On Wed, Feb 10, 2016 at 3:21 PM, Isaac Bennetch bennetch@gmail.com wrote:
Hi,
On 2/10/16 2:40 AM, Michal Čihař wrote:
Hi
Dne 9.2.2016 v 21:25 Dan Ungureanu napsal(a):
The first time I sent my proposal for Google Summer of Code 2015 I tried finding libraries that would fit phpMyAdmin. Because I found none I thought that I could create a library on my own hoping that others (not only phpMyAdmin) would benefit from it and will help developing it (testing, sending bug reports, etc). I talked with Marc and he seemed to be fine with this.
After the summer ended, I was planning on talking with Marc to transfer the library to phpMyAdmin, but I did not get to do that. Hopefully, we can do this soon.
Okay, let's process with this (see mail I've sent you privately).
In my opinion, the best option would be to manage dependencies with Composer, but I proposed this in the past and people did not consider this a very good idea. Anyway, I still believe that keeping the library in a different repository is the best way because:
- it makes bug fixing easier; no need to merge upstream, older versions
of phpMyAdmin may be easier to patch, etc;
- the changes to the library don't pollute the change log of
phpMyAdmin;
- it is designed as a "module" to phpMyAdmin and the logic related to
SQL queries is separated;
- maybe at some time in the future the library will also be used in
other projects.
I still want the library to be kept in separate repository. I just want to embed that one inside phpmyadmin one as a submodule, see https://git-scm.com/docs/git-submodule
On the surface, this seems like quite a good solution, but from what I recall (and a quick look at that page confirms my memory), it is a bit awkward to work with submodules. For instance, one has to manually update/sync to the submodule and it seems easy to get out of sync. I've never worked with submodules and I definitely might be wrong about this, but the documentation makes this process sound awkward.

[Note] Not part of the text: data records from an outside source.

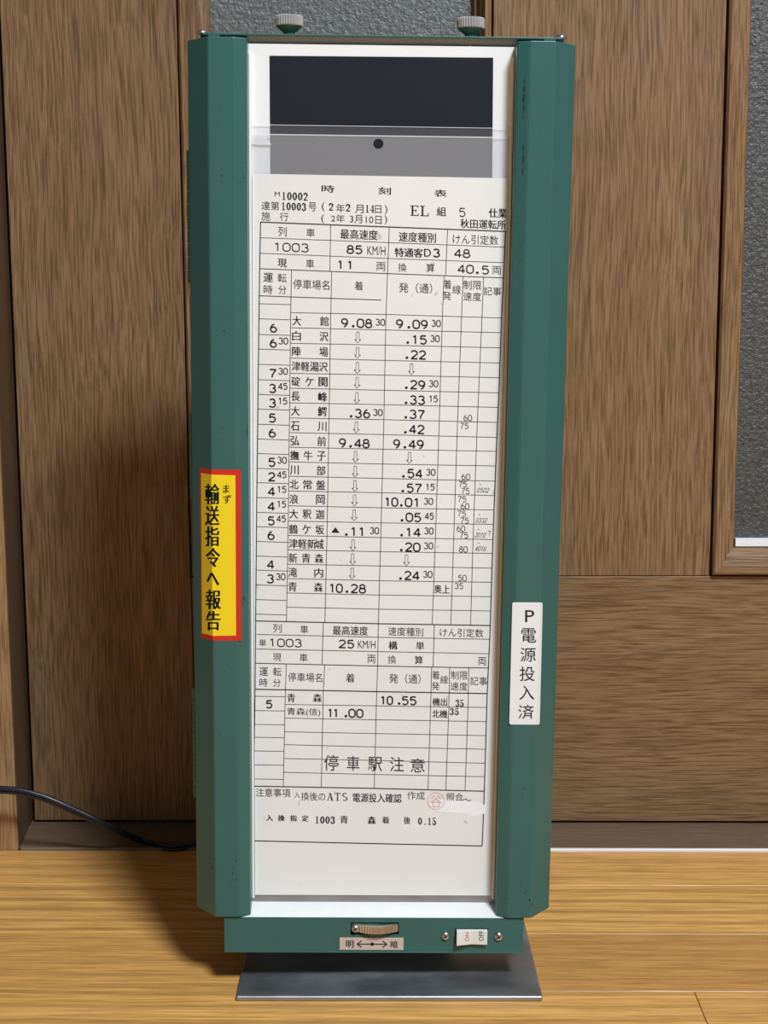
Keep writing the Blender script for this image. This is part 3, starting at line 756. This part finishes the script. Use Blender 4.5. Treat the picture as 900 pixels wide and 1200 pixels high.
for i, s_, ss in ((1,'6',''),(2,'6','30'),(4,'7','30'),(5,'3','45'),(6,'3','15'),(7,'5',''),(8,'6',''),(10,'5','30'),(11,'2','45'),(12,'4','15'),(13,'4','15'),(14,'5','45'),(15,'6',''),(17,'4',''),(18,'3','30')):
    y = (TL[i]+TL[i+1])/2+1.2; x0 = 316.4-3.4*(i-1)/17
    _D(s_, x0, x0+8.0, y-4.7, y+4.7)
    if ss: _D(ss, x0+10.6, x0+21.2, y-6.1, y+1.1, 1.15)
for s_, x0, y0 in (('60',543.3,486.3),('75',539.3,495.5),('60',541,555.2),('75',537.6,563.9),('75',540.6,571.8),('75',536.7,581.5),('60',540,589.8),('75',536.2,598.4),('75',539.6,606.5),('60',535.3,616),('75',538.8,623.8),('80',538.2,640.3),('50',537,673.9),('35',533,683.2)):
    mono(thin, s_, x0, x0+9.7, y0+.2, y0+6.8, .85)
T('奥', 509, 517.5, 685.3, 695.3, .012); T('上', 518.5, 527, 685.6, 695.3, .01)
for s_, x0, x1, y0 in (('0502', 559.5, 574, 571.5), ('0332', 558.3, 571.6, 606.7), ('2010', 557.3, 570, 624), ('4016', 557.5, 570.6, 640)):
    mono(thin, s_, x0, x1-1, y0+.4, y0+5.6, .6, .35, None, .4); thin.line([(x0+2.5, y0-4.2), (x0+4.2, y0-2.9)], .6)
mono(thin, '7', 572, 575.3, 622.3, 627.4, .6)
# second table
rule.line([(299.6, 727.6), (450, 731), (574.6, 733)], 1.15)
rule.line([(301, 743.4), (450, 746.9), (573.5, 749.1)], .65); rule.line([(300.7, 760.5), (450, 763.7), (572.5, 766)], .65)
rule.line([(300, 777.2), (450, 780.6), (571.8, 782.8)], .9); rule.line([(299, 807.7), (450, 810.6), (571, 812.8)], 1.2)
for l, m, r in ((825.5,827.1,829),(841.5,843.4,845.6),(857.5,859.6,862),(872.6,875.3,878),(888.8,891.1,894.4),(905,907.6,910.2)):
    rule.line([(334.5-(l-810)*.022, l), (440, m), (570.5-(l-810)*.028, r)], .62)
for y in (815.9,832.6,848.8,863.9,879.9,896.2,912.8): rule.line([(298.8-(y-810)*.015, y), (334.5-(y-810)*.022, y+.6)], .62)
rule.line([(297, 921.2), (440, 923.9), (567.4, 927.2)], 1.15); rule.line([(296, 985.3), (440, 988.6), (565, 991.4)], 1.15)
rule.line([(299.7, 727.5), (299, 808), (297.2, 921), (296, 985.5)], 1.1)
rule.line([(574.6, 733), (571, 812), (569, 880), (567, 943)], 1.2); rule.line([(566.6, 954), (565, 991.4)], 1.2)
for pts in ([(379, 729.5), (377.5, 779)], [(443.5, 731), (442.5, 780.5)], [(509, 732), (507.6, 781.6)],
            [(335.6, 778), (334.5, 808.3), (332, 921.9)], [(380.4, 779), (379, 809.3), (376.5, 922.8)], [(442.5, 780.5), (441, 830), (438.6, 924)],
            [(505.9, 781.6), (504.6, 830), (501.6, 925.5)], [(527, 782), (526, 830), (522.5, 926)], [(549.5, 782.4), (548.5, 830), (545, 926.6)]):
    rule.line(pts, .75)
G('列', 320, 330, 731.2, 741.4); G('車', 352, 361.2, 732.8, 742.3); G('最高速度', 390, 431.2, 733.7, 744.3, .005); G('速度種別', 455, 496, 735.2, 745.2); G('けん引定数', 515.5, 566.6, 736.5, 746.5)
T('単', 303.7, 311.9, 749, 757.5); _D('1003', 315, 353.8, 749, 757.8, 1.3); _D('25', 397, 415, 750.3, 759.2, 1.6); G('KM/H', 419.6, 440, 750.8, 759.8)
T('構', 455.6, 465.5, 751.5, 761.2, .018); T('単', 487.6, 497, 752, 761.6, .012)
G('現', 320, 329.6, 765.6, 774.6); G('車', 351, 360.6, 766, 775.4); G('両', 430.5, 440.2, 767.4, 777.3); G('換', 454.6, 464.2, 768, 777.8); G('算', 486, 495.6, 768.8, 778.2, .006); G('両', 560.3, 570, 770.2, 779.8)
G('運', 304, 314, 781.8, 792); G('転', 320, 329.8, 782.2, 792.3); G('時', 304, 313.6, 795, 804.6); G('分', 320, 329, 795.4, 804.8); G('停車場名', 337.6, 377.5, 788.5, 799)
G('着', 405.5, 415.4, 789.3, 799.6, .004); G('発（通）', 456, 493, 789.8, 801); G('着', 506.2, 515.2, 786, 796); G('発', 506, 515, 799.2, 808.7); G('線', 516, 525, 791.5, 801.5)
G('制限', 528.4, 548, 786.4, 796.4); G('速度', 528, 548, 799.4, 809.2); G('記事', 551, 571, 793.2, 803)
T('青', 336.6, 345.8, 812.8, 822.8, .008); T('森', 367, 377, 813, 822.9, .008); _D('5', 311.8, 319, 821, 829.6)
def num2(a, x0, xa_, xd, b, xb, x1, y0, y1):
    _D(a, x0, xa_, y0, y1); _dot(xd+.8, y1+.4); _D(b, xb, x1, y0+.4, y1+.4)
num2('10', 445.7, 460.2, 467, '55', 471, 488, 816.2, 825.4); num2('11', 384.3, 396.5, 404.6, '00', 408.8, 425.5, 831, 840.2)
T('機出', 506.9, 524, 818, 827, .008); T('北機', 506.3, 524.2, 832, 841.2, .008); T('青森(信)', 336.4, 375.4, 829.6, 839.6, .003)
seri(ink, '35', 533.8, 543.8, 820, 828.2); seri(ink, '35', 527, 538, 830, 837.8)
for c, x0, x1, y0, y1 in (('停', 379.8, 396.7, 884.7, 903.3), ('車', 406.5, 421.3, 886, 903), ('駅', 431.3, 448, 887, 903.7), ('注', 457, 473.4, 887, 904), ('意', 481, 497.8, 888.8, 905)):
    T(c, x0, x1, y0, y1, -.002)
G('注意事項', 299.8, 340.3, 924, 933.8); G('入', 345, 351.5, 928, 935); G('換後の', 353, 381.2, 928.3, 938.2); seri(thin, 'ATS', 383, 408, 929, 938.3, .14)
T('電源投入確認', 413.5, 470.5, 929.8, 940.4, .004); G('作成', 477.2, 497.8, 927.6, 937.2); G('照合', 523.2, 542.8, 929.3, 938.5)
thin.line([(542, 938), (546, 936), (549, 938.8), (552, 937.2)], .8)
for c, x0, y0 in (('入', 312.2, 955), ('換', 326, 955.2), ('指', 340.2, 955.4), ('定', 354, 955.6)): T(c, x0, x0+7.4, y0, y0+7, .02)
seri(ink, '1003', 369, 392.8, 956.6, 965.2); T('青', 398.6, 407.8, 955.8, 965.2, .006); T('森', 431.2, 440.2, 956.6, 965.8, .014); T('着', 447.6, 456.2, 956.8, 965, .012)
T('後', 473.2, 481, 957, 965.6, .012); seri(ink, '0.15', 489.8, 511.5, 958.2, 966.6)
thin.line([(309.5, 958.5), (310.2, 959)], .9)
def sheet_ink(i, name, m, label=None):
    i.v = [DM @ v for v in i.v]; return i.build(name, m, sheet, label)
for i_, nm_, m_, lb_ in ((ink, 'printed_text', M_INK, 'bold black printed figures and station names'), (thin, 'printed_headings', M_INKL, 'thin grey printed headings'), (rule, 'ruled_lines', M_INKL, 'ruled table lines')):
    sheet_ink(i_, nm_, m_, lb_)['kind'] = 'stuff'
# correction tape patch and red seal
o = dchild('correction_tape', quad_slab([(517.5, 937.2), (540, 938.6), (556, 939.5), (568.5, 942.5), (568.5, 952.2), (556.5, 957.5), (545, 953.8), (515, 951.2), (505, 948), (503, 941)], PN-.08, .05), M_TAPE, sheet, 'torn strip of white tape')
seal = Ink()
for k in range(28):
    a0, a1 = k*math.pi/14, (k+1)*math.pi/14; rx, ry = 9.7, 9.9; c = (511, 938.6)
    seal.poly([(c[0]+math.cos(a)*(rx+d), c[1]+math.sin(a)*(ry+d)) for a, d in ((a0, .4), (a1, .4), (a1, -.4), (a0, -.4))], PN-.2)
seal.text('谷', 504.3, 517.6, 931.5, 946.3, -.004, n=PN-.2)
sheet_ink(seal, 'seal_stamp', M_PINK, 'round faded red seal stamp')

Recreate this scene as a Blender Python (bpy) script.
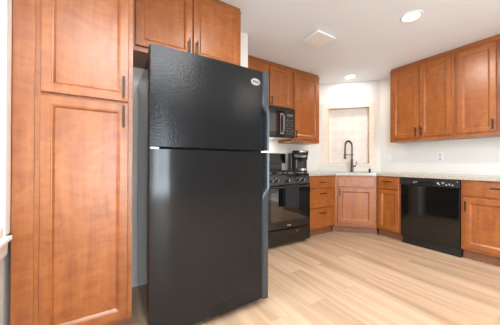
import bpy, bmesh, math, random
from mathutils import Vector, Matrix
random.seed(7)
for o in list(bpy.data.objects):
    bpy.data.objects.remove(o, do_unlink=True)
SC = bpy.context.scene
COL = SC.collection
PI = math.pi

# ------------------------------------------------------------------ camera
YAW, PITCH, ROLL, CAM_H, FPX = 0.5518, 0.0044, 0.0034, 1.0467, 229.54
fw = Vector((math.sin(YAW)*math.cos(PITCH), math.cos(YAW)*math.cos(PITCH), math.sin(PITCH)))
rt = Vector((math.cos(YAW), -math.sin(YAW), 0))
up = rt.cross(fw)
r2 = rt*math.cos(ROLL) + up*math.sin(ROLL)
u2 = up*math.cos(ROLL) - rt*math.sin(ROLL)
cam_data = bpy.data.cameras.new('camera')
cam = bpy.data.objects.new('camera', cam_data)
COL.objects.link(cam)
M = Matrix((r2, u2, -fw)).transposed().to_4x4()
M.translation = (0, 0, CAM_H)
cam.matrix_world = M
cam_data.sensor_fit = 'HORIZONTAL'
cam_data.sensor_width = 36
cam_data.lens = FPX/500*36
cam_data.clip_start = 0.02
SC.camera = cam

# ------------------------------------------------------------------ world, exposure, daylight
SC.view_settings.view_transform = 'Standard'
SC.view_settings.look = 'None'
SC.view_settings.gamma = 1
SC.view_settings.use_curve_mapping = False
SC.view_settings.exposure = 0.74
world = bpy.data.worlds.new('sky'); SC.world = world
world.use_nodes = True
world.node_tree.nodes['Background'].inputs[0].default_value = (0.75, 0.87, 1, 1)
world.node_tree.nodes['Background'].inputs[1].default_value = 2.0

def area_light(name, loc, direction, sx, sy, power, color, shape='RECTANGLE'):
    l = bpy.data.lights.new(name, 'AREA'); l.shape = shape; l.size = sx; l.size_y = sy
    l.energy = power; l.color = color
    o = bpy.data.objects.new(name, l); COL.objects.link(o)
    o.location = loc
    o.rotation_euler = Vector(direction).to_track_quat('-Z', 'Y').to_euler()
    return o
CEIL = 2.477
HU = 2.436
BACK_Y = -4.2
LEFT_X = -0.432
area_light('daylight_left_window', (LEFT_X-0.16, 1.06, 1.41), (1, 0, 0), 1.4, 1.0, 40, (0.86, 0.93, 1.0))
area_light('added_patio_daylight', (0.35, BACK_Y-0.16, 1.15), (0, 1, 0.22), 1.3, 2.1, 100, (0.86, 0.93, 1.0))  # daylight through the added patio door, out of view
area_light('added_side_daylight', (LEFT_X-0.16, -1.7, 1.35), (1, 0.0, 0.3), 1.7, 1.9, 45, (0.86, 0.93, 1.0))  # daylight through the added side window, out of view

# ------------------------------------------------------------------ materials
def new_mat(name):
    m = bpy.data.materials.new(name); m.use_nodes = True
    return m, m.node_tree.nodes, m.node_tree.links, m.node_tree.nodes['Principled BSDF']
def plain(name, col, rough=0.5, metal=0.0, var=0.06, scale=12.0, bump=0.0, bscale=200, coat=0.0, spec=0.5):
    m, n, l, p = new_mat(name)
    tc = n.new('ShaderNodeTexCoord')
    nz = n.new('ShaderNodeTexNoise'); nz.inputs['Scale'].default_value = scale; nz.inputs['Detail'].default_value = 4
    l.new(tc.outputs['Object'], nz.inputs['Vector'])
    mx = n.new('ShaderNodeMix'); mx.data_type = 'RGBA'
    mx.inputs[6].default_value = tuple(c*(1-var) for c in col)+(1,)
    mx.inputs[7].default_value = tuple(min(1, c*(1+var)) for c in col)+(1,)
    l.new(nz.outputs['Fac'], mx.inputs[0]); l.new(mx.outputs[2], p.inputs['Base Color'])
    p.inputs['Roughness'].default_value = rough; p.inputs['Metallic'].default_value = metal
    p.inputs['Coat Weight'].default_value = coat
    p.inputs['Specular IOR Level'].default_value = spec
    if bump:
        b = n.new('ShaderNodeBump'); b.inputs['Strength'].default_value = bump; b.inputs['Distance'].default_value = 0.002
        nb = n.new('ShaderNodeTexNoise'); nb.inputs['Scale'].default_value = bscale; nb.inputs['Detail'].default_value = 2
        l.new(tc.outputs['Object'], nb.inputs['Vector']); l.new(nb.outputs['Fac'], b.inputs['Height'])
        l.new(b.outputs['Normal'], p.inputs['Normal'])
    return m
def wood(name, c1, c2, c3, rough=0.33, sc=(9, 9, 1.4)):
    m, n, l, p = new_mat(name)
    tc = n.new('ShaderNodeTexCoord'); oi = n.new('ShaderNodeObjectInfo')
    ml = n.new('ShaderNodeMath'); ml.operation = 'MULTIPLY'; ml.inputs[1].default_value = 17.0
    l.new(oi.outputs['Random'], ml.inputs[0])
    ad = n.new('ShaderNodeVectorMath'); ad.operation = 'ADD'
    l.new(tc.outputs['Object'], ad.inputs[0]); l.new(ml.outputs[0], ad.inputs[1])
    mp = n.new('ShaderNodeMapping'); mp.inputs['Scale'].default_value = sc
    l.new(ad.outputs[0], mp.inputs['Vector'])
    a = n.new('ShaderNodeTexNoise'); a.inputs['Scale'].default_value = 1.0; a.inputs['Detail'].default_value = 5; a.inputs['Distortion'].default_value = 1.6
    l.new(mp.outputs[0], a.inputs['Vector'])
    b = n.new('ShaderNodeTexNoise'); b.inputs['Scale'].default_value = 9.0; b.inputs['Detail'].default_value = 6
    l.new(ad.outputs[0], b.inputs['Vector'])
    mp3 = n.new('ShaderNodeMapping'); mp3.inputs['Scale'].default_value = (6, 6, 12); mp3.inputs['Rotation'].default_value = (0, 0.5, 0)
    l.new(ad.outputs[0], mp3.inputs['Vector']); l.new(mp3.outputs[0], b.inputs['Vector'])
    b.inputs['Scale'].default_value = 1.0; b.inputs['Distortion'].default_value = 2.2
    mp2 = n.new('ShaderNodeMapping'); mp2.inputs['Scale'].default_value = (90, 90, 5)
    l.new(ad.outputs[0], mp2.inputs['Vector'])
    g = n.new('ShaderNodeTexNoise'); g.inputs['Scale'].default_value = 1.0; g.inputs['Detail'].default_value = 3
    l.new(mp2.outputs[0], g.inputs['Vector'])
    r = n.new('ShaderNodeValToRGB')
    r.color_ramp.elements[0].position = 0.36; r.color_ramp.elements[0].color = c1+(1,)
    r.color_ramp.elements[1].position = 0.64; r.color_ramp.elements[1].color = c3+(1,)
    e = r.color_ramp.elements.new(0.5); e.color = c2+(1,)
    m1 = n.new('ShaderNodeMix'); m1.inputs[0].default_value = 0.5
    l.new(a.outputs['Fac'], m1.inputs[2]); l.new(b.outputs['Fac'], m1.inputs[3])
    m2 = n.new('ShaderNodeMix'); m2.inputs[0].default_value = 0.18
    l.new(m1.outputs[0], m2.inputs[2]); l.new(g.outputs['Fac'], m2.inputs[3])
    l.new(m2.outputs[0], r.inputs[0]); l.new(r.outputs[0], p.inputs['Base Color'])
    p.inputs['Roughness'].default_value = rough
    p.inputs['Coat Weight'].default_value = 0.22; p.inputs['Coat Roughness'].default_value = 0.30
    return m

WOOD = wood('cabinet_stained_maple', (0.215, 0.054, 0.009), (0.295, 0.085, 0.0155), (0.365, 0.120, 0.026))
WOODK = wood('toe_kick_wood', (0.17, 0.062, 0.026), (0.20, 0.075, 0.032), (0.25, 0.095, 0.04), rough=0.5)
BRONZE = plain('oil_rubbed_bronze', (0.035, 0.026, 0.022), 0.35, 0.75)
WALL = plain('wall_paint', (0.73, 0.715, 0.68), 0.85, var=0.012, scale=3)
WALLDIM = plain('dimmed_unseen_wall', (0.24, 0.22, 0.20), 0.85, var=0.03, scale=3)  # unseen walls kept dim so the fridge reflects dark
CEILM = plain('ceiling_paint', (0.82, 0.86, 0.91), 0.9, var=0.012, scale=2, bump=0.08, bscale=120)
TRIM = plain('trim_paint', (0.90, 0.90, 0.89), 0.45, var=0.01)
WHITE = plain('white_plastic', (0.80, 0.80, 0.80), 0.4, var=0.01)
VENTW = plain('vent_white', (0.9, 0.9, 0.9), 0.5, var=0.005)
GREYSLOT = plain('outlet_face_grey', (0.52, 0.53, 0.55), 0.4, var=0.02)
BLACK = plain('black_gloss_enamel', (0.006, 0.0055, 0.005), 0.05, var=0.1, spec=0.65)
BLACKSAT = plain('black_satin_plastic', (0.014, 0.013, 0.012), 0.33, var=0.1)
BLACKMAT = plain('black_matte_iron', (0.012, 0.011, 0.010), 0.6, var=0.2)
GLASSK = plain('black_oven_glass', (0.007, 0.006, 0.005), 0.04, var=0.05, spec=1.0, coat=0.7)
FRIDGE = plain('fridge_black_textured', (0.010, 0.010, 0.0105), 0.13, var=0.12, bump=0.55, bscale=115, spec=0.22)
FRIDGE2 = plain('fridge_black_smooth', (0.010, 0.0098, 0.0098), 0.13, var=0.1, bump=0.06, bscale=110, spec=0.3)
FRIDGESIDE = plain('fridge_black_side', (0.012, 0.012, 0.013), 0.07, var=0.1)
HANDLEG = plain('fridge_handle_charcoal', (0.046, 0.052, 0.059), 0.22, 0.3, var=0.06)
SILVER = plain('brushed_silver', (0.62, 0.60, 0.57), 0.3, 0.9, var=0.05)
GREYP = plain('grey_plastic', (0.16, 0.155, 0.15), 0.35, 0.2, var=0.05)
GUN = plain('faucet_gunmetal', (0.10, 0.095, 0.09), 0.3, 0.9, var=0.1)
STEEL = plain('sink_steel', (0.5, 0.5, 0.5), 0.3, 0.95, var=0.04)
TOWEL = plain('charcoal_terry', (0.010, 0.010, 0.012), 0.95, var=0.25, scale=60, bump=0.6, bscale=300)
MARK = plain('printed_marks_grey', (0.55, 0.55, 0.54), 0.5, var=0.02)
def emit(name, col, s):
    m, n, l, p = new_mat(name)
    p.inputs['Base Color'].default_value = (0.9, 0.9, 0.9, 1)
    p.inputs['Emission Color'].default_value = col+(1,); p.inputs['Emission Strength'].default_value = s
    return m
LENS = emit('lamp_lens', (1, 0.95, 0.86), 9.0)
FILL_GLOW = emit('fill_panel_glow', (0.92, 0.96, 1.0), 6.5)  # glow of the added ceiling panel
def glass(name):
    m, n, l, p = new_mat(name)
    n.remove(p); out = n['Material Output']
    tr = n.new('ShaderNodeBsdfTransparent'); tr.inputs[0].default_value = (0.94, 0.97, 0.97, 1)
    gl = n.new('ShaderNodeBsdfGlossy'); gl.inputs['Roughness'].default_value = 0.02
    fn = n.new('ShaderNodeFresnel'); fn.inputs['IOR'].default_value = 1.3
    mx = n.new('ShaderNodeMixShader'); l.new(fn.outputs[0], mx.inputs[0]); l.new(tr.outputs[0], mx.inputs[1]); l.new(gl.outputs[0], mx.inputs[2])
    l.new(mx.outputs[0], out.inputs[0])
    return m
PANE = glass('window_glass')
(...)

I'm not sure about using Composer - people still expect to find complete tarball on our website...
I agree that we should distribute the complete tarball and not require using Composer for this.
Developers mailing list Developers@phpmyadmin.net https://lists.phpmyadmin.net/mailman/listinfo/developers
Hello,
As far as I know, submodules must be pulled manually and this might confuse people.
The script that generates the release can be modified to install Composer dependencies first and then create the tarball.